↓

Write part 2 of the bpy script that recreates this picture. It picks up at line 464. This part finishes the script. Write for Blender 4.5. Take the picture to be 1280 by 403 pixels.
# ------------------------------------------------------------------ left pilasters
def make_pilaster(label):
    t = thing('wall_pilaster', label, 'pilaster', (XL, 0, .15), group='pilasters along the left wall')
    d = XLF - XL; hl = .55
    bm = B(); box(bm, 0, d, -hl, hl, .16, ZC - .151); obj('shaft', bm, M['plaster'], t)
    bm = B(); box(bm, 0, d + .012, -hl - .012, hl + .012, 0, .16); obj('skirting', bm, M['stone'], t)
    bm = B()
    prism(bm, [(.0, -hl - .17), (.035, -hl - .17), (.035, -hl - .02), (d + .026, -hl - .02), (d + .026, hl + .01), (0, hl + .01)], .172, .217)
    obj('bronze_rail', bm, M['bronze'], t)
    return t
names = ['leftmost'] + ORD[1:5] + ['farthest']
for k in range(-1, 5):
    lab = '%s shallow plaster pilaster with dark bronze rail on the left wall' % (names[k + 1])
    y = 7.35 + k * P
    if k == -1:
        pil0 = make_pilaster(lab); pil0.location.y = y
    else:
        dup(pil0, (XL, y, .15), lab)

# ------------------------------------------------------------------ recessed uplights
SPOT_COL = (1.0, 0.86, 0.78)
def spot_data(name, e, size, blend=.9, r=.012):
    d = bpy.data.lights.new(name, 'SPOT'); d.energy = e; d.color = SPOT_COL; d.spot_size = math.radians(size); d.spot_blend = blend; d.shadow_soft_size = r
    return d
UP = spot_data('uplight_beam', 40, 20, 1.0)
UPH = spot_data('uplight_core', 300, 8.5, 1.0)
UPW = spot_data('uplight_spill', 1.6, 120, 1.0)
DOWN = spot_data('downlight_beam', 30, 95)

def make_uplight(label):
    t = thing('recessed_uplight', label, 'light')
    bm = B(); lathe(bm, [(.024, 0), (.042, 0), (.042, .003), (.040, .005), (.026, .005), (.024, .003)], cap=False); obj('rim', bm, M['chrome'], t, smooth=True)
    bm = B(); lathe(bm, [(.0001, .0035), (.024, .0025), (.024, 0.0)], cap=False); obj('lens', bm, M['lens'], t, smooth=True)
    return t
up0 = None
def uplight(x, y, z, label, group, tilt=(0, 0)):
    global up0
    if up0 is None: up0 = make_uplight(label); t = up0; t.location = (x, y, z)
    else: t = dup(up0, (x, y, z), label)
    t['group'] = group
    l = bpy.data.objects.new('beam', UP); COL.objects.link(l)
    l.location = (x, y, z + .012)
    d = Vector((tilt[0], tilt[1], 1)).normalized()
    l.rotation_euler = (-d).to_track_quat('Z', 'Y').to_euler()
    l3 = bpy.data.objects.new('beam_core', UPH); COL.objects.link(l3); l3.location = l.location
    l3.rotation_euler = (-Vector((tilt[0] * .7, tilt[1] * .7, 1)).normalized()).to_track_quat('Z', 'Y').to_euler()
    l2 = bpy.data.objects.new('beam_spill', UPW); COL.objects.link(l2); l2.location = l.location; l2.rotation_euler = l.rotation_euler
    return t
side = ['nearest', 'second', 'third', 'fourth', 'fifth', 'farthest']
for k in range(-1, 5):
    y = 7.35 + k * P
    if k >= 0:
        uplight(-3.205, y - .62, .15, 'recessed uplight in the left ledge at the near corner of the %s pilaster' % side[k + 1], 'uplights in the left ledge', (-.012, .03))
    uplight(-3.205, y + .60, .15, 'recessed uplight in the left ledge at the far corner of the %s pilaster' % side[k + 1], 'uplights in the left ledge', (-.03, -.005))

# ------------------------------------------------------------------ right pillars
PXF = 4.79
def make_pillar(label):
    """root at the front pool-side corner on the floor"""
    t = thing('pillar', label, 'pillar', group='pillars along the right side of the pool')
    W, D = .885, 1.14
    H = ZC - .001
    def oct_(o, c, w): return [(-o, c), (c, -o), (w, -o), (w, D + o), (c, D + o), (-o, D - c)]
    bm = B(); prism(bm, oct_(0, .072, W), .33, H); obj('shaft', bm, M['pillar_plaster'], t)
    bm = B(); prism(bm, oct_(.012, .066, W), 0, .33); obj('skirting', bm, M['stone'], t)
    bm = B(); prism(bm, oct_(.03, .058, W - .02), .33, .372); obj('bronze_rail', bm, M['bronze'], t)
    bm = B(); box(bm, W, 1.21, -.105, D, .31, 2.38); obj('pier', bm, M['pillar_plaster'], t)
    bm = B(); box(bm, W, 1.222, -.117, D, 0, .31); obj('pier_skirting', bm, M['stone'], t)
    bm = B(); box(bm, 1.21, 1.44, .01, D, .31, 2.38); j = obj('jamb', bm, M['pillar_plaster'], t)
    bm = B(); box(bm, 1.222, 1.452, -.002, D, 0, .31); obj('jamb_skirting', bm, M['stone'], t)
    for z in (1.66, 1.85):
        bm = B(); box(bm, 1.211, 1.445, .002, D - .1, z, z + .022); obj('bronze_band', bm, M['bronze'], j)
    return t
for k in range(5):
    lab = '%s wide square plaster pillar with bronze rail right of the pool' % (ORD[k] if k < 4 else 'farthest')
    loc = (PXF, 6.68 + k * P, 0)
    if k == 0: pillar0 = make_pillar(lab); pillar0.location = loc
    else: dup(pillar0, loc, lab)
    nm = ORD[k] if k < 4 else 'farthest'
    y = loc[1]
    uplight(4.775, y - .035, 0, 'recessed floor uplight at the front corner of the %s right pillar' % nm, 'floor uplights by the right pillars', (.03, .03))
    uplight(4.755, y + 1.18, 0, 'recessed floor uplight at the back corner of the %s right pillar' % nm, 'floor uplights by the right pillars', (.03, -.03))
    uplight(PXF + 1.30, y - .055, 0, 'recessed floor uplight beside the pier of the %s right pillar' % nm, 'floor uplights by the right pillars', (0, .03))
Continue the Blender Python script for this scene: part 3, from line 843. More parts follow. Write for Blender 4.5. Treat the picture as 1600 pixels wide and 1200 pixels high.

↑

WHAT THE TASK REQUIRES
Type the whole listing again, unaltered.

RIGHT ANSWER
Write part 2 of the bpy script that recreates this picture. It picks up at line 464. This part finishes the script. Write for Blender 4.5. Take the picture to be 1280 by 403 pixels.
# ------------------------------------------------------------------ left pilasters
def make_pilaster(label):
    t = thing('wall_pilaster', label, 'pilaster', (XL, 0, .15), group='pilasters along the left wall')
    d = XLF - XL; hl = .55
    bm = B(); box(bm, 0, d, -hl, hl, .16, ZC - .151); obj('shaft', bm, M['plaster'], t)
    bm = B(); box(bm, 0, d + .012, -hl - .012, hl + .012, 0, .16); obj('skirting', bm, M['stone'], t)
    bm = B()
    prism(bm, [(.0, -hl - .17), (.035, -hl - .17), (.035, -hl - .02), (d + .026, -hl - .02), (d + .026, hl + .01), (0, hl + .01)], .172, .217)
    obj('bronze_rail', bm, M['bronze'], t)
    return t
names = ['leftmost'] + ORD[1:5] + ['farthest']
for k in range(-1, 5):
    lab = '%s shallow plaster pilaster with dark bronze rail on the left wall' % (names[k + 1])
    y = 7.35 + k * P
    if k == -1:
        pil0 = make_pilaster(lab); pil0.location.y = y
    else:
        dup(pil0, (XL, y, .15), lab)

# ------------------------------------------------------------------ recessed uplights
SPOT_COL = (1.0, 0.86, 0.78)
def spot_data(name, e, size, blend=.9, r=.012):
    d = bpy.data.lights.new(name, 'SPOT'); d.energy = e; d.color = SPOT_COL; d.spot_size = math.radians(size); d.spot_blend = blend; d.shadow_soft_size = r
    return d
UP = spot_data('uplight_beam', 40, 20, 1.0)
UPH = spot_data('uplight_core', 300, 8.5, 1.0)
UPW = spot_data('uplight_spill', 1.6, 120, 1.0)
DOWN = spot_data('downlight_beam', 30, 95)

def make_uplight(label):
    t = thing('recessed_uplight', label, 'light')
    bm = B(); lathe(bm, [(.024, 0), (.042, 0), (.042, .003), (.040, .005), (.026, .005), (.024, .003)], cap=False); obj('rim', bm, M['chrome'], t, smooth=True)
    bm = B(); lathe(bm, [(.0001, .0035), (.024, .0025), (.024, 0.0)], cap=False); obj('lens', bm, M['lens'], t, smooth=True)
    return t
up0 = None
def uplight(x, y, z, label, group, tilt=(0, 0)):
    global up0
    if up0 is None: up0 = make_uplight(label); t = up0; t.location = (x, y, z)
    else: t = dup(up0, (x, y, z), label)
    t['group'] = group
    l = bpy.data.objects.new('beam', UP); COL.objects.link(l)
    l.location = (x, y, z + .012)
    d = Vector((tilt[0], tilt[1], 1)).normalized()
    l.rotation_euler = (-d).to_track_quat('Z', 'Y').to_euler()
    l3 = bpy.data.objects.new('beam_core', UPH); COL.objects.link(l3); l3.location = l.location
    l3.rotation_euler = (-Vector((tilt[0] * .7, tilt[1] * .7, 1)).normalized()).to_track_quat('Z', 'Y').to_euler()
    l2 = bpy.data.objects.new('beam_spill', UPW); COL.objects.link(l2); l2.location = l.location; l2.rotation_euler = l.rotation_euler
    return t
side = ['nearest', 'second', 'third', 'fourth', 'fifth', 'farthest']
for k in range(-1, 5):
    y = 7.35 + k * P
    if k >= 0:
        uplight(-3.205, y - .62, .15, 'recessed uplight in the left ledge at the near corner of the %s pilaster' % side[k + 1], 'uplights in the left ledge', (-.012, .03))
    uplight(-3.205, y + .60, .15, 'recessed uplight in the left ledge at the far corner of the %s pilaster' % side[k + 1], 'uplights in the left ledge', (-.03, -.005))

# ------------------------------------------------------------------ right pillars
PXF = 4.79
def make_pillar(label):
    """root at the front pool-side corner on the floor"""
    t = thing('pillar', label, 'pillar', group='pillars along the right side of the pool')
    W, D = .885, 1.14
    H = ZC - .001
    def oct_(o, c, w): return [(-o, c), (c, -o), (w, -o), (w, D + o), (c, D + o), (-o, D - c)]
    bm = B(); prism(bm, oct_(0, .072, W), .33, H); obj('shaft', bm, M['pillar_plaster'], t)
    bm = B(); prism(bm, oct_(.012, .066, W), 0, .33); obj('skirting', bm, M['stone'], t)
    bm = B(); prism(bm, oct_(.03, .058, W - .02), .33, .372); obj('bronze_rail', bm, M['bronze'], t)
    bm = B(); box(bm, W, 1.21, -.105, D, .31, 2.38); obj('pier', bm, M['pillar_plaster'], t)
    bm = B(); box(bm, W, 1.222, -.117, D, 0, .31); obj('pier_skirting', bm, M['stone'], t)
    bm = B(); box(bm, 1.21, 1.44, .01, D, .31, 2.38); j = obj('jamb', bm, M['pillar_plaster'], t)
    bm = B(); box(bm, 1.222, 1.452, -.002, D, 0, .31); obj('jamb_skirting', bm, M['stone'], t)
    for z in (1.66, 1.85):
        bm = B(); box(bm, 1.211, 1.445, .002, D - .1, z, z + .022); obj('bronze_band', bm, M['bronze'], j)
    return t
for k in range(5):
    lab = '%s wide square plaster pillar with bronze rail right of the pool' % (ORD[k] if k < 4 else 'farthest')
    loc = (PXF, 6.68 + k * P, 0)
    if k == 0: pillar0 = make_pillar(lab); pillar0.location = loc
    else: dup(pillar0, loc, lab)
    nm = ORD[k] if k < 4 else 'farthest'
    y = loc[1]
    uplight(4.775, y - .035, 0, 'recessed floor uplight at the front corner of the %s right pillar' % nm, 'floor uplights by the right pillars', (.03, .03))
    uplight(4.755, y + 1.18, 0, 'recessed floor uplight at the back corner of the %s right pillar' % nm, 'floor uplights by the right pillars', (.03, -.03))
    uplight(PXF + 1.30, y - .055, 0, 'recessed floor uplight beside the pier of the %s right pillar' % nm, 'floor uplights by the right pillars', (0, .03))
Continue the Blender Python script for this scene: part 3, from line 843. More parts follow. Write for Blender 4.5. Treat the picture as 1600 pixels wide and 1200 pixels high.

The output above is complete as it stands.